We need all these clubs and have more games in Bulawayo by supporting each other.

"I remember at Rambo's memorial service, he spoke so well and spoke about legends.

If you find yourself forgetting your kinsmen, you'll be sorry. Ibambeni iyatshelela," Ncube said.

Former Zifa vice-president and Gumede's friend Vincent Pamire recalled how he drove to Botswana to persuade the ex-Bosso chairman to take up the post of Zifa secretary-general in a bid to turn around the fortunes of Zimbabwean football.

"In 1998, we sat down as the Zifa executive after noting that our football wasn't going well.

We were on a downward spiral, like what it is now. Gumede didn't apply to be Zifa CEO, we approached him.

There are ungrateful people in football, someone beat him up and that is why he left Highlanders.

He was in Botswana and I met him at Palm Hotel. He had to relocate to Harare, fortunately, Zifa had a house but now it is not there.

"Gumz had lots of experience, he understood that football is team work, you don't play alone.

I knew Gumede's strength and used that. When we improved football, many people came in to claim the glory.

People who taint our football are politicians and some worked with Gumede at Highfield Secondary.

May their souls rest in peace. Politics hurt us (football), don't trust politicians in sports, they started using us as their scapegoats.

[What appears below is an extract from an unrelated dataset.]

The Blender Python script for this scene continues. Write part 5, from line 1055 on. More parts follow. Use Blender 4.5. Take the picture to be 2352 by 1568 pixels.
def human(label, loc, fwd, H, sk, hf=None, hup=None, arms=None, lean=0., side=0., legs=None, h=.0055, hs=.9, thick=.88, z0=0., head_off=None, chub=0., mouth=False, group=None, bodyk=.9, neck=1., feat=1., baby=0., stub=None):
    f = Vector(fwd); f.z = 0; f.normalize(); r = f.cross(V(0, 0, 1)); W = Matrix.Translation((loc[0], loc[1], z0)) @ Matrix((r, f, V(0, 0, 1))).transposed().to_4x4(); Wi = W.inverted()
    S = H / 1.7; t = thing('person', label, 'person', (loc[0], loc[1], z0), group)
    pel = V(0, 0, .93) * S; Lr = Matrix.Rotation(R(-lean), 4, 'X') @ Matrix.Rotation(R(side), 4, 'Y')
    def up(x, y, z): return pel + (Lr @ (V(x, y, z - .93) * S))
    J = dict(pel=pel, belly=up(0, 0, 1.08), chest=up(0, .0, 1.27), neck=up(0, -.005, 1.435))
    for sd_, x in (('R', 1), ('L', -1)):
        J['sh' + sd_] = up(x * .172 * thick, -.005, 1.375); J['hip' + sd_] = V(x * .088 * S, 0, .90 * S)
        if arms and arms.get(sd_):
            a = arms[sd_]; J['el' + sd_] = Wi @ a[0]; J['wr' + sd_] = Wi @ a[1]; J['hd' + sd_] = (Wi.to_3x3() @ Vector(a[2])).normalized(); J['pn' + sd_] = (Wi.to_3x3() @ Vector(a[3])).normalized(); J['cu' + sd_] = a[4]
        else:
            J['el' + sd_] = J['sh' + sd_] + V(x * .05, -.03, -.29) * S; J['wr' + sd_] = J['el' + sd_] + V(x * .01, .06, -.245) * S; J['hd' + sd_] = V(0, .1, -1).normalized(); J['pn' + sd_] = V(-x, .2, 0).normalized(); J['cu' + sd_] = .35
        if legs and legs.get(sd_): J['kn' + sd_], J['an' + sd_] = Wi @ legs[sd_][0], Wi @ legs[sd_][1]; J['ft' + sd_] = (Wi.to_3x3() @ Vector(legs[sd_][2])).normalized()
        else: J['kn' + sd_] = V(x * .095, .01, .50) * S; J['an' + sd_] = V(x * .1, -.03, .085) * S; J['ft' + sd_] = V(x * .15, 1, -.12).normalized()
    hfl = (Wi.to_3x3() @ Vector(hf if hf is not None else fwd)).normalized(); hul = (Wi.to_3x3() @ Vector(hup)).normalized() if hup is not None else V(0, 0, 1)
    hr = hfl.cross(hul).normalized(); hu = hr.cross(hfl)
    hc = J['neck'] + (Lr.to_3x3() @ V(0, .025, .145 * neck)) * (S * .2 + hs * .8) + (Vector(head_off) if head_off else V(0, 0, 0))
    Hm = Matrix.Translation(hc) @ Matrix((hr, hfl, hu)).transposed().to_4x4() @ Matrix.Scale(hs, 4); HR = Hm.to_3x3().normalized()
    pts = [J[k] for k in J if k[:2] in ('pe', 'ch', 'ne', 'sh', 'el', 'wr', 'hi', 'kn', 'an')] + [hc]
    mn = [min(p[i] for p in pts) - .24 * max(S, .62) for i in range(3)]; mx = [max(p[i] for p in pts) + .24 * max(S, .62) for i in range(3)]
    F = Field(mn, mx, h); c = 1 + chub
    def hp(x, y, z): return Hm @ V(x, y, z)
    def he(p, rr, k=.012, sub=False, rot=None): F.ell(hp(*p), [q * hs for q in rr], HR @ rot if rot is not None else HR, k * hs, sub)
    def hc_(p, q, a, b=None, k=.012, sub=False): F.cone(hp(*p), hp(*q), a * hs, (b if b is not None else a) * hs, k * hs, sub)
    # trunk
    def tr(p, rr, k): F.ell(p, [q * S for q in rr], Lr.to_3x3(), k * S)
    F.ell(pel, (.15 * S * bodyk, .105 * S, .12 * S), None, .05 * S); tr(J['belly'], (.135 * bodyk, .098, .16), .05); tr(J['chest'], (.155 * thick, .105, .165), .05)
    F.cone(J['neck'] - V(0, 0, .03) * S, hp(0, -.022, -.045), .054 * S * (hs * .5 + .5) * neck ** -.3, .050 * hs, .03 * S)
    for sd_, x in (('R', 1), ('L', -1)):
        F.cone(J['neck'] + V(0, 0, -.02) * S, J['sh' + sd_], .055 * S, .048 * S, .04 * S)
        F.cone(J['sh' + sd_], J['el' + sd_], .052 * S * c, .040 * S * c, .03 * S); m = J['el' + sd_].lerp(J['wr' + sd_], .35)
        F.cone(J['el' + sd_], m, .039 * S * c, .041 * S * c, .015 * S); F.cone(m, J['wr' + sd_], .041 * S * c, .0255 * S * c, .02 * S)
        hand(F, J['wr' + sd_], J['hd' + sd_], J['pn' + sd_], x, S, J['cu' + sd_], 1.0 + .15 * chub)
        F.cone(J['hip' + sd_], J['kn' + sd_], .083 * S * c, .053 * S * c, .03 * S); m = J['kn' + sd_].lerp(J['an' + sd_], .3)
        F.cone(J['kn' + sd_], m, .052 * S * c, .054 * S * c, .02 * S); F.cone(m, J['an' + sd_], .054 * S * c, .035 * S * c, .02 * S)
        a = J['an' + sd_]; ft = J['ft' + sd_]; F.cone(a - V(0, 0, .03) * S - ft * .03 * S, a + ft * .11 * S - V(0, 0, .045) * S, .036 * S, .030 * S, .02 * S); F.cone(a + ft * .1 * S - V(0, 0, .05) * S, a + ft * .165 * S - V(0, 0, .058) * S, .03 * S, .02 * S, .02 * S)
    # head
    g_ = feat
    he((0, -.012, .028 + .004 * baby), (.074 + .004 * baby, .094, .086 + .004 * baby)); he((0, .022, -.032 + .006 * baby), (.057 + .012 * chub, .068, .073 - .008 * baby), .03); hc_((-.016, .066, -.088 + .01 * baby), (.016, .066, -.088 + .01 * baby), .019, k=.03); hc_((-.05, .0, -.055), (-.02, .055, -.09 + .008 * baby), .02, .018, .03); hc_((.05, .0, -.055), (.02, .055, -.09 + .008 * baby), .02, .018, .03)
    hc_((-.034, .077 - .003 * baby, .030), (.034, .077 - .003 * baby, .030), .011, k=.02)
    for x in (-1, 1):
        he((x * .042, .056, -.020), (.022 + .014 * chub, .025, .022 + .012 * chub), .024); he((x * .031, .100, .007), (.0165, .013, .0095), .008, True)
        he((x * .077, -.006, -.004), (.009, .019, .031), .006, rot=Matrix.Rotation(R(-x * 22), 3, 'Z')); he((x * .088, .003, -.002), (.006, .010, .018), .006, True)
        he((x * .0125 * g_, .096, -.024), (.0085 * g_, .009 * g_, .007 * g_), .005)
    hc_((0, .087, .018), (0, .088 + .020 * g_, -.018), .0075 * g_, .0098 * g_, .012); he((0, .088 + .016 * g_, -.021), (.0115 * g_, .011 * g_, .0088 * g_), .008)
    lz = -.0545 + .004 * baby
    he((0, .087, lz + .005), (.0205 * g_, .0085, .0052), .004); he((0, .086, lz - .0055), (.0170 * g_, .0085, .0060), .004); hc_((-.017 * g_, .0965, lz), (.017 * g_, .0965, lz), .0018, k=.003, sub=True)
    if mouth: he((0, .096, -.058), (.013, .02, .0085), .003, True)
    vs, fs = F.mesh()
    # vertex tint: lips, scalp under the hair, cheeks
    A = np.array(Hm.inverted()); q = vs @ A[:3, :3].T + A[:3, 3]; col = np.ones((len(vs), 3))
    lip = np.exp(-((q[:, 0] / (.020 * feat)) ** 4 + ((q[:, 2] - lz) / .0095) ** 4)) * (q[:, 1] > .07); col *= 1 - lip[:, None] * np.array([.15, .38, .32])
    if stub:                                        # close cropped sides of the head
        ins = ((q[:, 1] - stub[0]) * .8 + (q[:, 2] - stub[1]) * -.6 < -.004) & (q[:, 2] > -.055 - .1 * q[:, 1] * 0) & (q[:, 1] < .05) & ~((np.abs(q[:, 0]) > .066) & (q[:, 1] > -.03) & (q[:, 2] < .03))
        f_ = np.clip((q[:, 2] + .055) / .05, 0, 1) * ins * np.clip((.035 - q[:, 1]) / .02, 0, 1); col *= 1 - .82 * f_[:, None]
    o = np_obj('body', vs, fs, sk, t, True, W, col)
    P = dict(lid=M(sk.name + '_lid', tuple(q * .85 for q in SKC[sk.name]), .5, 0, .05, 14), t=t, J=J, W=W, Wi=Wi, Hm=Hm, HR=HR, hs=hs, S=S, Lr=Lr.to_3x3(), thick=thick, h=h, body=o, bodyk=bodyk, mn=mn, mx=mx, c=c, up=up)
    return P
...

"We never told coaches who to select. Players were drawn from the north and south.

If players from the south dominated, they felt it was favouritism.

We (Pamire and Gumede) got threats and we had to go. When I left, I knew he was left exposed," said Pamire.

He also spoke about the close relationship he had with Gumede's family and vice-versa and reminisced on the good times they had with Gumede.

"There was a time when I fell ill and Gumede came to my house and drove me to South Africa for treatment.

He stayed with me there till I got well. He was a true friend and a brother," said Pamire.

Ex-Highlanders' chairman Roger Muhlwa said his relationship with Gumede started in 1968 when the former was in Form 4 pupil at Inyathi, while Gumede was a student teacher.

It was in 1970 when Gumede welcomed Muhlwa to his home in Harare after the former got a job at NRZ.

Muhlwa marvelled at how Gumede turned arguments into discussions so that there's an exchange of ideas.

"Gumede would not argue, but turn that into a discussion. When he accidentally became chairman of Highlanders, he called all his friends and said we must contribute money. He created a special membership where some paid more than others.

He was a mentor and gave valuable advise even when he was at Zifa.

"When I was chairman, there was a time I wanted to quit, but he called to say, don't do that, hang on, you are doing great.

We then sold a number of players who were problematic to raise funds for Highlanders and when Zifa came to

demand their percentage, Gumede had armed me with a certain statute in the Zifa constitution and we saved every cent," said Muhlwa.

PSL chief executive officer Kennedy Ndebele said Gumede was a great servant to the game and his contributions are invaluable.

Bosso board chairman Luke Mnkandla said Gumede had been provocative on the structure of the Highlanders' membership, having noted that some were not genuine members.

"Gumz spoke about how we need to control members and get genuine people.

We lack that.

Bafundisi, there are certain preachers better than others, teachers there are some better than others, even in football, some are better and even in our administration there are some here better than others.

"Gumede was a shining star. My plea is, don't let Bosso die because Gumede is dead.

Not once did Gumede dictate which leader to follow," said Mnkandla.